Keyboard Cables? / external disk RF signal

was-John McMillan jcm at mtunb.ATT.COM
Tue Feb 14 02:42:15 AEST 1989


In article <461 at limbic.UUCP> gil at limbic.UUCP (Gil Kloepfer Jr.) writes:
>In article <116 at gnosys.UUCP> gst at gnosys.UUCP (Gary S. Trujillo) writes:
>...
>>He says that once you start running external cables around that whole situation
>>can change very drastically.  Have you given any thought to that problem?  Have
>>you measured RF radiation, even by means of noting the effect of the external
>>cable on nearby radio and television receivers?  Same question to jbm.
>
>Ugh...  I've already read John Milton's reply, and my position on it stands
>equally with his.  In the hard disk upgrade instructions I'm distributing,
>I mention briefly the problems with RF interference.  In that brief section,
>I discuss how BIG of a problem it is.
>
>I disagree with John on one point:  I don't think shielding the cables will
>solve the problem completely, or even sufficiently.
...
>  What further baffles me is
>that there are not constantly signals going to/from the hard disk.  Why
>is there constant interference on a TV?  I suspect that the cables are
>leaking other-than-disk signals outside the shielded cabinet. (see below)

Wrapping them in duct tape?  O brother!  What is the attenuation of duct
tape and how was it grounded?  I'm sure EE's will respond to the issues
here, so I'll skip on.

RF isn't the source of all evils.
In one case:
	Some years ago, and at a different company, an adjacent lab
	was troubled by mysterious crashes.  ...Which stopped when
	they electrically isolated their equipment with line filters.
	A scope on the line showed they were pushing enough hi-frequency
	signal down the wire to be causing some sort of interference
	between machines.  (This is what I was told, and accept.)

In another case:
	Two years ago, a friend bought a maximally-cheap clone --
	of Korean manufacture, if I recall -- from an odd little
	shop near his home in Maryland.  He took the first unit
	back because it repeatedly died.  The store, admirably,
	replaced the unit.  Again, it frequently locked up: this
	time the store threw in an upgrade to a faster model --
	for free!
	
	And it still belly'd up.  I was visiting, and -- back at his
	friendly store -- convinced him to buy -- and Tom AIN'T
	easy to get in a BUYing mode -- one of those CRT-platforms
	that contains switched outlets and isolates each component
	on a spike-protected, noise-isolated circuit. (~$40?)  Of
	course,  at the same time the store also replaced the guts
	of the machine (what does their back-room look like with all
	these swapped parts?).  Since then, the clone's been untroubled.

				-  -  -  -

Whew -- didn't anticipate the length of the above!
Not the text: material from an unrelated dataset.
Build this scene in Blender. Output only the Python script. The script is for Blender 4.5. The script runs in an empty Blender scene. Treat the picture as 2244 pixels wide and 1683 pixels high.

Apologies.

So: neither underestimate the effects of RF propagation from unshielded
cables, nor depend on the INTERNAL isolation of your equipment -- in
either direction!  At home, use a spike-arrester with built-in noise
filters to minimize line-carried interference.  The TV interference
on your neighbor's set may be RF, but on YOURS it may be house wiring.